Garment workers occupy closing factory in Yangon, demand compensation 

After the Hongmiao factory announced with only a few days’ advance notice that it was shutting down, some 80 percent of the employees are entitled to less than 15,000 kyat in compensation

Forced out of their jobs by the shutdown of a garment factory in Yangon, employees are staying in the factory overnight to demand the remainder of their wages and adequate compensation. 

The management of the Hongmiao clothing factory in Yangon’s Shwepyithar Township notified its workers on September 26 that the factory would be ceasing operations in a month, just a year and a half after opening. Three days later, they told the workers they did not have to come in to work anymore, a worker said. 

When workers first demanded severance pay on Monday, management promised that each worker would receive at least 10,000 kyat as compensation, according to the worker.

According to the labour law, employees with less than six months’ service to the company are not entitled to severance payment. Those with six months’ to a year’s service must be paid 50% of their monthly salary while employees with between one and two years’ service must be paid a full month’s salary in severance. 

“10,000 kyat in compensation just won’t do. We still haven’t gotten the payments we’re entitled to either. We don’t trust them at all. That’s why we are waiting for them here,” said the worker occupying the factory, who asked not to be named.

Some 250 workers are now staying in makeshift shelters on the factory compound in protest. 

A representative of the management has come to the factory to negotiate with the protesting workers, according to the worker who spoke to Myanmar Now, but the company was proceeding with the removal of equipment from the factory at the same time.

“Not only did they render us jobless, they also didn’t offer any severance at all to some workers on the grounds that they were working here for less than six months,” the factory worker said.

The company’s response was to issue a statement saying the wages for the month of September would be paid by October 5, and that severance and other payments to which they were entitled would be paid out within a month after the announcement of the shutdown.

However, the company’s statement said only those who had been working at the factory longer than six months would receive severance, and that those with less than six months’ work experience at the factory were only entitled to a basic compensation payment on the grounds of “social compassion.”

The company said it will provide 10,000 kyat for those with one to three months of service, and 15,000 kyat for those with three to six months of service. Six pregnant employees with more than one year of service will be provided 100,000 kyat and five other pregnant workers with less than one year of service will be provided 50,000 kyat, the statement said.

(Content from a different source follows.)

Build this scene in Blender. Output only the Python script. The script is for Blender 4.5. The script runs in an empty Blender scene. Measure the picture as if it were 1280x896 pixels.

Some 300 employees, out of a total of 374, had been working at the factory for less than six months, meaning that the majority of the workers are not guaranteed any severance beyond the company’s basic “compassion payment” of 10,000 or 15,000 kyat.

The minimum daily wage in Myanmar stands at 4,800 kyat. It has not changed since 2018 despite the high inflation of commodity prices in the country, and is overdue for a required biannual adjustment according to a law previously enacted under the ousted National League for Democracy government. 

According to the worker who spoke with Myanmar Now, the factory’s protesting workforce is asking for compensation equivalent to one month’s worth of wages for each worker, and for all wage arrears to be paid out in one lump sum. 

Myanmar Now contacted Hongmiao’s management by phone to ask what plans they had to negotiate with their employees, but did not receive a response. 

“Prevailing conditions made the workers organise to make these demands. The factory did not give them sufficient notice they were going to close, and orders were still coming in. The workers had unionised, and the employers did this on purpose,” said a leading member of the workers’ union on condition of anonymity.

Some 50 workers who had formed a labour union were dismissed by the Hongmiao company last month. Management claimed there was a lack of production orders as a pretext for their termination.

The labour union leader added that ignoring the union’s requests would be a direct violation of the right to organise as defined by the International Labour Organisation.

Hongmiao, a Chinese-owned garment factory, mainly produces clothing for the Japanese brand FIELDCORE.